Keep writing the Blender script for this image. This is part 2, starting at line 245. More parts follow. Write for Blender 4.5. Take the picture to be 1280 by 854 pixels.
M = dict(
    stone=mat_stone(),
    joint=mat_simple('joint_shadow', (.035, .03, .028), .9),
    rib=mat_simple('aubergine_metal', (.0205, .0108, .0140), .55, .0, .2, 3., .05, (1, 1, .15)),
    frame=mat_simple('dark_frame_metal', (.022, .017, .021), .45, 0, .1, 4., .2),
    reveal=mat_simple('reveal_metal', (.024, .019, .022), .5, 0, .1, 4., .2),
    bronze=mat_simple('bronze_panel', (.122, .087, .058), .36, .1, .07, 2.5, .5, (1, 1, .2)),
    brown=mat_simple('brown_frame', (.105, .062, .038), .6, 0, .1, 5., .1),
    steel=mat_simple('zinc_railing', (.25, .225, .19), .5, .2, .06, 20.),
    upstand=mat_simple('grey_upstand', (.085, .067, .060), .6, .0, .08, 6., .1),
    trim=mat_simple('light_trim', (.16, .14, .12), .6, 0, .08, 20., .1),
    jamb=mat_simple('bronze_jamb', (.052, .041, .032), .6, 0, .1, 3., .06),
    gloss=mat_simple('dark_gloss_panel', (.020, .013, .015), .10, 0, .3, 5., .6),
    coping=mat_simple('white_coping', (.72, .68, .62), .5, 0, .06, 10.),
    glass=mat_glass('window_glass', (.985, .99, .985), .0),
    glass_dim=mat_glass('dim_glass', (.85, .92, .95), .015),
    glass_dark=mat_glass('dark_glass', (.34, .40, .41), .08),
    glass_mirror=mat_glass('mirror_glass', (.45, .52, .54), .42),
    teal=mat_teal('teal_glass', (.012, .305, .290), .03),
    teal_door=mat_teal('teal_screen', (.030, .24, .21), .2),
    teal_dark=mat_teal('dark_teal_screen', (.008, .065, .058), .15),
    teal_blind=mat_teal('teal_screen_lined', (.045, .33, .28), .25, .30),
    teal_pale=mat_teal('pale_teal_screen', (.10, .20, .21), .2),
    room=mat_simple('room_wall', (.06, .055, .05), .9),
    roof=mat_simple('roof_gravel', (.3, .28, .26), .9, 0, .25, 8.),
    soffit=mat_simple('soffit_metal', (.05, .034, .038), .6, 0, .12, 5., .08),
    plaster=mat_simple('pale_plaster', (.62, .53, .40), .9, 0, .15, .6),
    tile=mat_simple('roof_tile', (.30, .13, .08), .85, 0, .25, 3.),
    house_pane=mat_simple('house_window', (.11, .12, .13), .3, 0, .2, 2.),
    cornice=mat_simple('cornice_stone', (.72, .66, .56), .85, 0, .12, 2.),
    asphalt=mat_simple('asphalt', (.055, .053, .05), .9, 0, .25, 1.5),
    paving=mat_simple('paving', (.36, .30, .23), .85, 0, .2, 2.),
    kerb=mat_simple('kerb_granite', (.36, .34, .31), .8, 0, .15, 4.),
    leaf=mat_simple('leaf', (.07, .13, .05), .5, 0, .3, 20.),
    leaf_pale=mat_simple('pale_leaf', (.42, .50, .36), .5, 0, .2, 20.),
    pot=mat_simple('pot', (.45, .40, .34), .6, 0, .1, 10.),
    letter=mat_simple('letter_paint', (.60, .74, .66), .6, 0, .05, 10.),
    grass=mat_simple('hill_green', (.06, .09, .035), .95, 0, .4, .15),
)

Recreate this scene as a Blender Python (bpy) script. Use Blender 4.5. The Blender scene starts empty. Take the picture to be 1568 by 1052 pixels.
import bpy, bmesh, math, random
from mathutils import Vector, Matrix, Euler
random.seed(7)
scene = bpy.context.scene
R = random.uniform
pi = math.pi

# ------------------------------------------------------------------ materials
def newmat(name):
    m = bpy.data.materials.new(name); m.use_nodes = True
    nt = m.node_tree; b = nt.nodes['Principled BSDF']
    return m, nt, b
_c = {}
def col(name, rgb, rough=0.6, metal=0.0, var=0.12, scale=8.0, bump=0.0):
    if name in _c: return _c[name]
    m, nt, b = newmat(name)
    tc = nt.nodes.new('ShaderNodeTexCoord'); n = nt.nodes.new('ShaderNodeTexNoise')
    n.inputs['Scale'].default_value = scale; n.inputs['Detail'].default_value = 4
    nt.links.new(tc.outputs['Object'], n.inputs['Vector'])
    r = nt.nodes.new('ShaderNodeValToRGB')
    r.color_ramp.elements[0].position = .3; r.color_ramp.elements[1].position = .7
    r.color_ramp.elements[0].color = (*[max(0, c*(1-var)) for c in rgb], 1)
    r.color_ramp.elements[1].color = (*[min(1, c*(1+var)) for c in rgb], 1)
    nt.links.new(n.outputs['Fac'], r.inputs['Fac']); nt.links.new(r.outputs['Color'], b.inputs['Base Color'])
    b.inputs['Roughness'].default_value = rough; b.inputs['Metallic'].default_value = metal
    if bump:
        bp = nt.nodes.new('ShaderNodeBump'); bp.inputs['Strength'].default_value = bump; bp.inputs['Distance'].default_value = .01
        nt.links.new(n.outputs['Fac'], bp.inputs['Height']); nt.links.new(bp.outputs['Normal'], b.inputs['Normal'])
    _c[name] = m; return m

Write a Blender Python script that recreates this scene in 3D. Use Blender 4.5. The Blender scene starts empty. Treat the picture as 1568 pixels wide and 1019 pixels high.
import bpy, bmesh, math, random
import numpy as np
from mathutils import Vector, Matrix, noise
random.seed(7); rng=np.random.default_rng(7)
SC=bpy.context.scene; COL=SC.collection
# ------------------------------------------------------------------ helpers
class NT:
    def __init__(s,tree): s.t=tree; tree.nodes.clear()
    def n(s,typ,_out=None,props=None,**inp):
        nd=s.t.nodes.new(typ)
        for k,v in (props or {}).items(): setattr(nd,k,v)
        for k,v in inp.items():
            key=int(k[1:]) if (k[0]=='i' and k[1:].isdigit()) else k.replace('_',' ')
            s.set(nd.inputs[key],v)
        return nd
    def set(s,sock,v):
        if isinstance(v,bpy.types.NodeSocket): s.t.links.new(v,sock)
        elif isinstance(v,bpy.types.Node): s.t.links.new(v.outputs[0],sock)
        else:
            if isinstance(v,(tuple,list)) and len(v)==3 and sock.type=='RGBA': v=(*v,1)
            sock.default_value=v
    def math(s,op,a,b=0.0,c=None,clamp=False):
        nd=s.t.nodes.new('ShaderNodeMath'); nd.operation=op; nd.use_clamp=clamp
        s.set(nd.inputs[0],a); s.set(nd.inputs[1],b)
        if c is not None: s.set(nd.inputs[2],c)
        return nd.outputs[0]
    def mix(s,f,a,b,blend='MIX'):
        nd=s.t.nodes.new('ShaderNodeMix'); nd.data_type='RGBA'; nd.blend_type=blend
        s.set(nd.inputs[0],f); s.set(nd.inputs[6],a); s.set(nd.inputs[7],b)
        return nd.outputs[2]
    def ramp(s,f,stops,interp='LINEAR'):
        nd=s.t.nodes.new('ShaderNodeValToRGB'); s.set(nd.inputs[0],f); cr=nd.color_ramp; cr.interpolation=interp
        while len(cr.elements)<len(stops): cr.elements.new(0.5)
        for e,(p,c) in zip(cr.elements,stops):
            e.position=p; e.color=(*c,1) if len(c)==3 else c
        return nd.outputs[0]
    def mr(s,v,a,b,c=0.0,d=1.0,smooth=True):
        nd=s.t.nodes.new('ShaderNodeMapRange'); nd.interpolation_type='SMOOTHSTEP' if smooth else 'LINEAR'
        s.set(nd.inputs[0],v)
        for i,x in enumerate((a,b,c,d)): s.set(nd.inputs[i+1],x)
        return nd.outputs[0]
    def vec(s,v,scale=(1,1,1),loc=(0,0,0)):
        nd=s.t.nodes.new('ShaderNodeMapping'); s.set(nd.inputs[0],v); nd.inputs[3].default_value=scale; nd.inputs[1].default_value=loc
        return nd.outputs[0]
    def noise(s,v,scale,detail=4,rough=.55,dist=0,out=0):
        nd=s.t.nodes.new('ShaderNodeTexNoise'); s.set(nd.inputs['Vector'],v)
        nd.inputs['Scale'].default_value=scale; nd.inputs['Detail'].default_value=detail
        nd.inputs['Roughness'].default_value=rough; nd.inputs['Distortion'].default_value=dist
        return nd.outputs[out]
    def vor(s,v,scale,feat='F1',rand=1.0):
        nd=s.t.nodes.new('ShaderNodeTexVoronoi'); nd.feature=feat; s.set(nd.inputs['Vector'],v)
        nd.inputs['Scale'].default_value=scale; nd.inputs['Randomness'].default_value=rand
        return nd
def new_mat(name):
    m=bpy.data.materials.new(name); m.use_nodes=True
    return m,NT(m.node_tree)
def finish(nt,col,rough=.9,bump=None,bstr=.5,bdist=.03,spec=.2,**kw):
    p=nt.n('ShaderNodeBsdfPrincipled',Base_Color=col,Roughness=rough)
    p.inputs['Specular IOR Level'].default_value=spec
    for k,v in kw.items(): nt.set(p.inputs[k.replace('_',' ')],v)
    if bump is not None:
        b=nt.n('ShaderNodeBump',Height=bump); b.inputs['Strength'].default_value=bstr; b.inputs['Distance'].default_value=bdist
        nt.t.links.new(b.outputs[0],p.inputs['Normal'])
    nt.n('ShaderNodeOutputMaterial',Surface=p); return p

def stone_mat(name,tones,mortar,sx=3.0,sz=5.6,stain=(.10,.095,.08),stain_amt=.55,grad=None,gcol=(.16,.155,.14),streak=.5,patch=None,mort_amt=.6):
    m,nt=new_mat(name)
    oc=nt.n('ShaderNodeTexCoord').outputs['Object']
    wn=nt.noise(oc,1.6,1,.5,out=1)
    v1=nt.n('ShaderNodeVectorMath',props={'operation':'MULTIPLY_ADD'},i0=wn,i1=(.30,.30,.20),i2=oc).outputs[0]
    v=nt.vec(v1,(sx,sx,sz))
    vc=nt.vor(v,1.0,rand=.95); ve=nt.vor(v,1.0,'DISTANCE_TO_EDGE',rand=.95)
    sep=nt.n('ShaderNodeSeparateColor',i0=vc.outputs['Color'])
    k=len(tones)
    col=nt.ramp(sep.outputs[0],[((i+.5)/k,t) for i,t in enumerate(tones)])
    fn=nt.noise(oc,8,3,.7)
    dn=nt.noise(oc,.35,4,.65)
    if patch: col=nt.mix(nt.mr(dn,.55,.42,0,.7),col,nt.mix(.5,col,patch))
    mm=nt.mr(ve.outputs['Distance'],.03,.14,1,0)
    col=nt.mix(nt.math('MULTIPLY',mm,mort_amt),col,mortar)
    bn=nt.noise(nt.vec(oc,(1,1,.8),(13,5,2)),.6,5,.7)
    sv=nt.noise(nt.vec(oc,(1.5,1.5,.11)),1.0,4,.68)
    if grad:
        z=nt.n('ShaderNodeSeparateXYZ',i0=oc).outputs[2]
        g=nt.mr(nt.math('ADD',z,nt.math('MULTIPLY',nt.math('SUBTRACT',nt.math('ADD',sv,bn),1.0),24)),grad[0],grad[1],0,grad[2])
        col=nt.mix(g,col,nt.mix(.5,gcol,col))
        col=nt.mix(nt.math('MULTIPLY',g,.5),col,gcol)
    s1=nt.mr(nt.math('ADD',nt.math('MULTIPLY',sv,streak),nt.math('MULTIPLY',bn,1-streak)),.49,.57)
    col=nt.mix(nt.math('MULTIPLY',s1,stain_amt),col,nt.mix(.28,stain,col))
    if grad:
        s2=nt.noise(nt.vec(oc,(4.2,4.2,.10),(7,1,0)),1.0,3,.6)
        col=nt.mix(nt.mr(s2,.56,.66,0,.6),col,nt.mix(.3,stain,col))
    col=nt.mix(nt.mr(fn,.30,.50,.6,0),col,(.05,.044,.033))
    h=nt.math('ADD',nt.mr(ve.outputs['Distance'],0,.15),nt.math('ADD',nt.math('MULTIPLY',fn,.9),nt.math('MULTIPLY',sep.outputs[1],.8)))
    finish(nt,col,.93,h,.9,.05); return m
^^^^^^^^
# Work to be completed:
Which lines in the records above contain the string "Blender"? Copy each one.

# Exercise result:
Keep writing the Blender script for this image. This is part 2, starting at line 245. More parts follow. Write for Blender 4.5. Take the picture to be 1280 by 854 pixels.
Recreate this scene as a Blender Python (bpy) script. Use Blender 4.5. The Blender scene starts empty. Take the picture to be 1568 by 1052 pixels.
Write a Blender Python script that recreates this scene in 3D. Use Blender 4.5. The Blender scene starts empty. Treat the picture as 1568 pixels wide and 1019 pixels high.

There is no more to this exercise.